Wednesday, April 09, 2008

Political apathy leads to record-low voter turnout

Political apathy leads to record-low voter turnout

By Shin Hae-in
SEOUL, April 9 (Yonhap) -- Voter apathy and a lack of policy debate between rival parties appear to have caused a record-low turnout for Wednesday's parliamentary elections, political pundits said.

Voter turnout for South Korea's quadrennial elections hit a record-low 46 percent, according to the election watchdog's early estimate, down 14.6 percentage points from the 2004 elections and 11.2 percent from the elections in 2000.

President Lee Myung-bak's conservative party was forecast to have secured a solid majority of over 160 seats in the 299-member National Assembly, according to exit polls, benefiting from lackluster voter participation.

The liberal main opposition party, meanwhile, saw a crushing defeat, gaining an estimated 80 seats, well below their target of 100.

A lower turnout generally benefits the conservative party, while liberal parties benefit from a higher turnout resulting from participation of largely progressive younger voters.

With a series of events leading up to the elections -- such as factional feuding during parties' nomination of their parliamentary candidates -- leaving overall voters with little motivation to vote, voters in their 20s and 30s appear to be the most susceptible to political apathy, experts said.

"The main cause of voter apathy is the overall public distrust of parties," said Kim Won-kyun of polling group Research and Research. "Voters, especially those in their 20s to early 30s, are running out of reasons to take the trouble of going to polling stations when they are not even interested in which party wins."
Indeed, voters complained of an absence of proper policy showdowns between different parties during the official campaign period.

"As far as I can see, there was basically no difference in policies between the liberal and the conservative candidates," said 24-year-old college student Yoon Mi-joo. "Candidates lacked time to properly advertise themselves and differentiate pledges from their rivals as parties took so much time in nominating their candidates."
"If I could cast a blank ballot, I would've gladly gone to the polling station," said internet user jacky2002 on a local web portal. "I thought it would be better to stay home rather than vote for some candidate I don't even know, let alone like."
Experts point out the need of giving voters enough decision-making time, via a sufficient campaigning spell for candidates and parties.

"A law should be enacted obliging parties to finish their nominations at least three months ahead of elections, to give voters enough time to get to know the parties and their candidates," Prof.

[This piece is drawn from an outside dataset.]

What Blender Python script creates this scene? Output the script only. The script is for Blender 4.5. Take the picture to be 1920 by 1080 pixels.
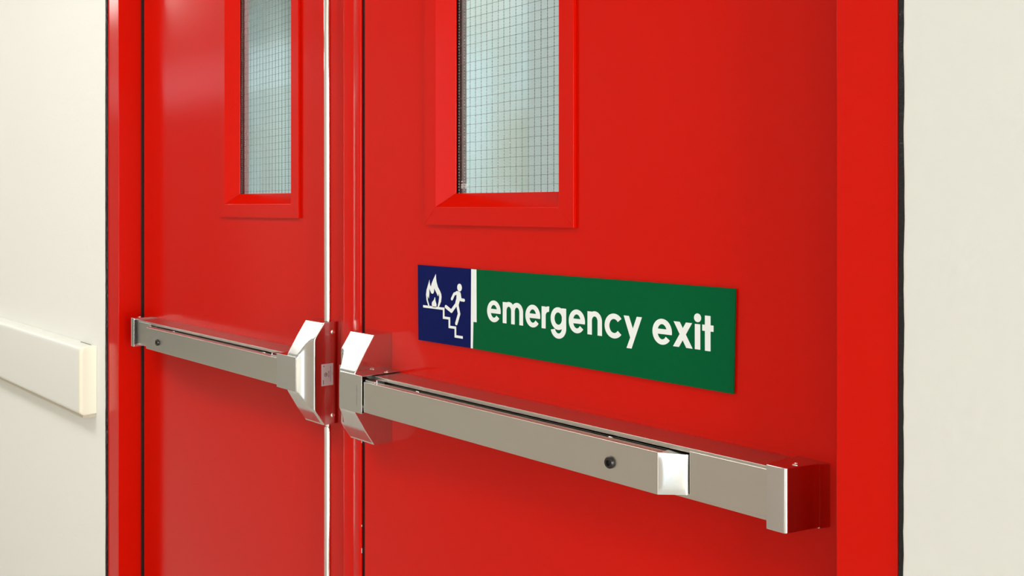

Kim Hyung-joo of Myungji University said.

Some experts attributed the low turnout to the main opposition United Democratic Party's failure to undermine the overwhelming popularity of the ruling Grand National Party, achieved on the back of President Lee's landslide win in last year's presidential election.

"The main opposition party failed to put up a good fight with the ruling party," said political analyst Kim Myung-min. "The lack of disputable issues and policy rivalry made the election an obvious game, keeping voters away to the benefit of the ruling party."
In an unprecedented move to lure more voters to cast their ballots, the National Election Commission had even offered discounts to those who vote on the entry fees of 1,400 national cultural facilities.

South Korea is the first country to offer an incentive to voters, with about 20 countries instead imposing penalties on those who do not vote.

"I don't think the policy to offer incentives will be that effective," said political analyst Yoon Kyung-joo. "The election watchdog should seriously consider imposing penalties instead, as casting a ballot is a citizen's obligation."
Some experts attributed the trend to the country's changing political environment, pointing out that voter apathy is common in developed countries.

Voter turnout has been steadily declining over the years, from 84.6 percent in the 1985 parliamentary elections, to 75.8 percent, 71.9 percent and 63.9 percent in most recent polls.